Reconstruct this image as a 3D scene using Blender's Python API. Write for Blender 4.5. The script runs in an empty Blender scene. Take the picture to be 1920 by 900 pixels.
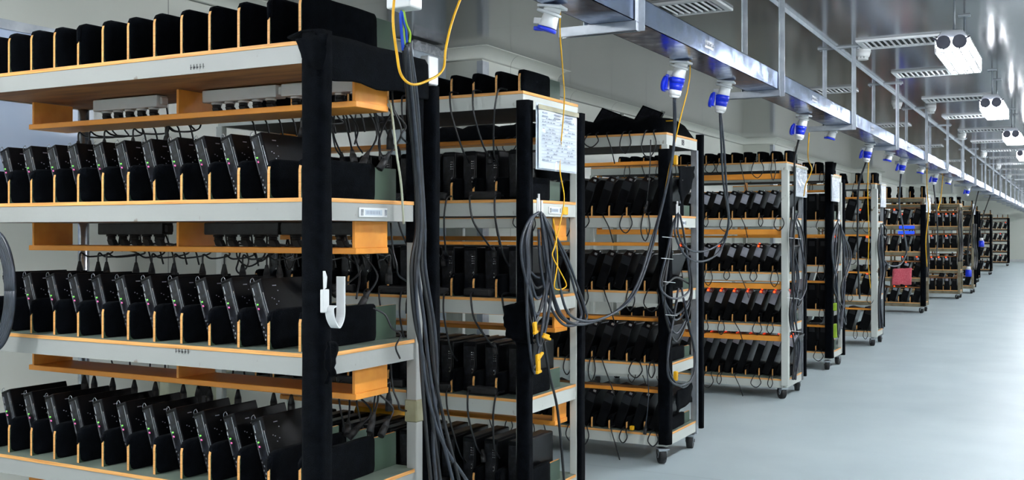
import bpy, bmesh, math, random
from mathutils import Vector, Matrix
random.seed(7)
R = math.radians
S = bpy.context.scene
COL = S.collection

# ------------------------------------------------------------------ camera, world, exposure
F_PX, CX, HZ, VPX = 1960.0, 960.0, 435.0, 2015.0
CAMZ = 1.46
YAW = math.atan((VPX - CX) / F_PX)
SA, CA = math.sin(YAW), math.cos(YAW)
cd = bpy.data.cameras.new('camera')
cam = bpy.data.objects.new('camera', cd); COL.objects.link(cam)
cam.location = (0, 0, CAMZ)
cam.rotation_euler = (R(90), 0, YAW)
cd.sensor_width = 36.0
cd.lens = 36.0 * F_PX / 1920.0
cd.shift_y = (HZ - 450.0) / 1920.0
cd.clip_end = 200
S.camera = cam
w = bpy.data.worlds.new('world'); S.world = w; w.use_nodes = True
w.node_tree.nodes['Background'].inputs[0].default_value = (0.75, 0.85, 1.0, 1)
w.node_tree.nodes['Background'].inputs[1].default_value = 0.3
S.view_settings.view_transform = 'Standard'
S.view_settings.look = 'None'
S.view_settings.exposure = 0.0
S.view_settings.gamma = 1.0
S.view_settings.use_curve_mapping = False
S.cycles.max_bounces = 7
S.cycles.diffuse_bounces = 4
S.cycles.sample_clamp_indirect = 6.0
LAMP = 128.0          # brightness of the ceiling lamps' tubes

def ray(u, v):
    a = (u - CX) / F_PX
    return Vector((-SA + CA * a, CA + SA * a, (HZ - v) / F_PX))
def at_x(u, v, X): r = ray(u, v); return Vector((0, 0, CAMZ)) + r * (X / r.x)
def at_y(u, v, Y): r = ray(u, v); return Vector((0, 0, CAMZ)) + r * (Y / r.y)
def at_z(u, v, Z): r = ray(u, v); return Vector((0, 0, CAMZ)) + r * ((Z - CAMZ) / r.z)

# ------------------------------------------------------------------ materials
MATS = {}
def srgb(c):
    return tuple(((x / 255) / 12.92 if x / 255 <= 0.04045 else ((x / 255 + 0.055) / 1.055) ** 2.4) for x in c) + (1,)
def mat(name, col, rough=0.6, metal=0.0, col2=None, scale=6.0, lo=0.4, hi=0.6, bump=0.0, bscale=60.0,
        emit=0.0, sheen=0.0, coat=0.0, stretch=None, detail=3.0, rough2=None, spec=None):
    m = bpy.data.materials.new(name); m.use_nodes = True
    nt = m.node_tree; b = nt.nodes['Principled BSDF']
    c1 = srgb(col)
    b.inputs['Base Color'].default_value = c1
    b.inputs['Roughness'].default_value = rough
    b.inputs['Metallic'].default_value = metal
    if spec is not None: b.inputs['Specular IOR Level'].default_value = spec
    if sheen: b.inputs['Sheen Weight'].default_value = sheen
    if coat: b.inputs['Coat Weight'].default_value = coat
    tc = nt.nodes.new('ShaderNodeTexCoord'); mp = nt.nodes.new('ShaderNodeMapping')
    nt.links.new(tc.outputs['Object'], mp.inputs['Vector'])
    if stretch: mp.inputs['Scale'].default_value = stretch
    if col2 is not None:
        n = nt.nodes.new('ShaderNodeTexNoise'); n.inputs['Scale'].default_value = scale; n.inputs['Detail'].default_value = detail
        nt.links.new(mp.outputs[0], n.inputs['Vector'])
        r = nt.nodes.new('ShaderNodeValToRGB')
        r.color_ramp.elements[0].position = lo; r.color_ramp.elements[0].color = c1
        r.color_ramp.elements[1].position = hi; r.color_ramp.elements[1].color = srgb(col2)
        nt.links.new(n.outputs['Fac'], r.inputs[0]); nt.links.new(r.outputs[0], b.inputs['Base Color'])
        if rough2 is not None:
            mr = nt.nodes.new('ShaderNodeMapRange'); mr.inputs[1].default_value = lo; mr.inputs[2].default_value = hi
            mr.inputs[3].default_value = rough; mr.inputs[4].default_value = rough2
            nt.links.new(n.outputs['Fac'], mr.inputs[0]); nt.links.new(mr.outputs[0], b.inputs['Roughness'])
    if bump:
        n2 = nt.nodes.new('ShaderNodeTexNoise'); n2.inputs['Scale'].default_value = bscale
        nt.links.new(mp.outputs[0], n2.inputs['Vector'])
        bp = nt.nodes.new('ShaderNodeBump'); bp.inputs['Strength'].default_value = bump; bp.inputs['Distance'].default_value = 0.01
        nt.links.new(n2.outputs['Fac'], bp.inputs['Height']); nt.links.new(bp.outputs[0], b.inputs['Normal'])
    if emit:
        b.inputs['Emission Color'].default_value = c1; b.inputs['Emission Strength'].default_value = emit
    MATS[name] = m
    return m
mat('felt', (4, 6, 9), 1.0, col2=(9, 12, 17), scale=30, bump=0.5, bscale=350, sheen=0.015, spec=0.04)
mat('paint', (206, 208, 200), 0.45, col2=(186, 190, 186), scale=5, lo=0.35, hi=0.7, bump=0.05, bscale=40)
mat('paint_chip', (200, 204, 198), 0.5, col2=(110, 96, 78), scale=9, lo=0.66, hi=0.7, bump=0.05, bscale=40)
mat('paint_grey', (162, 164, 160), 0.5, col2=(110, 98, 80), scale=9, lo=0.66, hi=0.7, bump=0.05, bscale=40)
mat('paint_dimmed', (124, 118, 98), 0.6, col2=(104, 92, 70), scale=7, lo=0.45, hi=0.65)  # rack paint with the dim light down the row put into its colour
mat('paint_dimmed_far', (62, 58, 50), 0.7, col2=(36, 32, 28), scale=7, lo=0.45, hi=0.65)  # rack paint darkened further, dim light of the farthest racks painted in
mat('rust', (120, 84, 52), 0.8, col2=(190, 186, 170), scale=25, lo=0.42, hi=0.56)
mat('wood', (228, 156, 76), 0.5, col2=(200, 122, 50), scale=5, lo=0.3, hi=0.75, stretch=(1, 1, 8), bump=0.04, bscale=30, detail=6)
mat('ply_edge', (246, 184, 108), 0.6, col2=(196, 124, 60), scale=4, lo=0.35, hi=0.8, stretch=(1, 1, 40), detail=6)
mat('plank', (248, 166, 66), 0.42, col2=(236, 146, 48), scale=3, lo=0.3, hi=0.8, stretch=(1, 6, 6), detail=6)
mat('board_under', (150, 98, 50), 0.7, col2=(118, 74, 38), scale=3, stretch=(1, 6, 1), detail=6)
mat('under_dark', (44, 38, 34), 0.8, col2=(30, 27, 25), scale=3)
mat('green', (62, 84, 66), 0.5, col2=(52, 70, 58), scale=4)
mat('board_top', (120, 132, 120), 0.5, col2=(96, 110, 100), scale=4)
mat('device', (6, 7, 9), 0.3, spec=0.14, col2=(13, 14, 17), scale=12, bump=0.02, bscale=80)
mat('device_front', (16, 17, 20), 0.3, spec=0.35, col2=(34, 36, 44), scale=60, lo=0.5, hi=0.62)
mat('device_grey', (176, 180, 192), 0.34, 0.3, col2=(146, 148, 162), scale=8)
mat('device_grey2', (34, 37, 42), 0.3, 0.2, col2=(26, 28, 32), scale=8)
mat('metal_bright', (205, 208, 214), 0.25, 0.8, col2=(170, 174, 182), scale=40)
mat('rubber', (20, 20, 22), 0.6, col2=(34, 34, 36), scale=30)
mat('wheel_grey', (90, 92, 94), 0.45, col2=(60, 62, 64), scale=20)
mat('cord', (16, 17, 20), 0.4, col2=(24, 25, 29), scale=20)
mat('cable_grey', (52, 58, 68), 0.38, col2=(38, 42, 50), scale=20)
mat('white_plastic', (234, 236, 236), 0.38, col2=(226, 228, 228), scale=5)
mat('cream_plastic', (190, 194, 172), 0.45, col2=(176, 182, 158), scale=6)
mat('blue_plastic', (10, 40, 190), 0.35, col2=(14, 50, 205), scale=9)
mat('blue_wire', (20, 80, 200), 0.45, col2=(16, 66, 180), scale=9)
mat('yellow', (240, 180, 14), 0.45, col2=(226, 166, 10), scale=15)
mat('yellow_green', (170, 205, 60), 0.45, col2=(150, 190, 50), scale=15)
mat('galv', (170, 184, 212), 0.13, 1.0, col2=(138, 156, 192), scale=14, lo=0.35, hi=0.65, rough2=0.24, stretch=(1, 1, 1))
mat('galv_dull', (190, 196, 202), 0.4, 0.6, col2=(170, 176, 184), scale=10)
mat('foil', (170, 182, 192), 0.3, 0.75, col2=(190, 196, 204), scale=6, bump=0.5, bscale=14)
mat('paper', (196, 206, 216), 0.35, col2=(186, 198, 210), scale=3, bump=0.15, bscale=6, coat=0.3)
mat('ink', (146, 156, 172), 0.6, col2=(132, 142, 158), scale=20)
mat('ink_dark', (40, 40, 44), 0.6, col2=(60, 60, 64), scale=30)
mat('tape', (150, 146, 118), 0.4, col2=(132, 128, 100), scale=10)
mat('towel', (206, 74, 92), 0.95, col2=(222, 110, 122), scale=90, bump=0.6, bscale=120, sheen=0.3)
mat('dark_slot', (14, 15, 16), 0.8, col2=(22, 23, 24), scale=20)
mat('vent_white', (206, 208, 210), 0.4, col2=(194, 198, 200), scale=5)
mat('floor_ink', (60, 60, 64), 0.8, col2=(40, 40, 44), scale=5)
mat('led_red', (255, 60, 20), 0.5, emit=5)
mat('led_green', (130, 235, 100), 0.5, emit=0.6)
mat('led_pink', (255, 120, 190), 0.5, emit=0.45)
mat('lcd_blue', (20, 60, 255), 0.5, emit=1.6)
mat('tube_light', (246, 250, 255), 0.5, emit=LAMP)
mat('reflector_dark', (92, 92, 106), 0.5, col2=(82, 82, 96), scale=8)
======
- Given problem
Copy in full each line that holds the word "stretch".

- Written solution
        emit=0.0, sheen=0.0, coat=0.0, stretch=None, detail=3.0, rough2=None, spec=None):
    if stretch: mp.inputs['Scale'].default_value = stretch
mat('wood', (228, 156, 76), 0.5, col2=(200, 122, 50), scale=5, lo=0.3, hi=0.75, stretch=(1, 1, 8), bump=0.04, bscale=30, detail=6)
mat('ply_edge', (246, 184, 108), 0.6, col2=(196, 124, 60), scale=4, lo=0.35, hi=0.8, stretch=(1, 1, 40), detail=6)
mat('plank', (248, 166, 66), 0.42, col2=(236, 146, 48), scale=3, lo=0.3, hi=0.8, stretch=(1, 6, 6), detail=6)
mat('board_under', (150, 98, 50), 0.7, col2=(118, 74, 38), scale=3, stretch=(1, 6, 1), detail=6)
mat('galv', (170, 184, 212), 0.13, 1.0, col2=(138, 156, 192), scale=14, lo=0.35, hi=0.65, rough2=0.24, stretch=(1, 1, 1))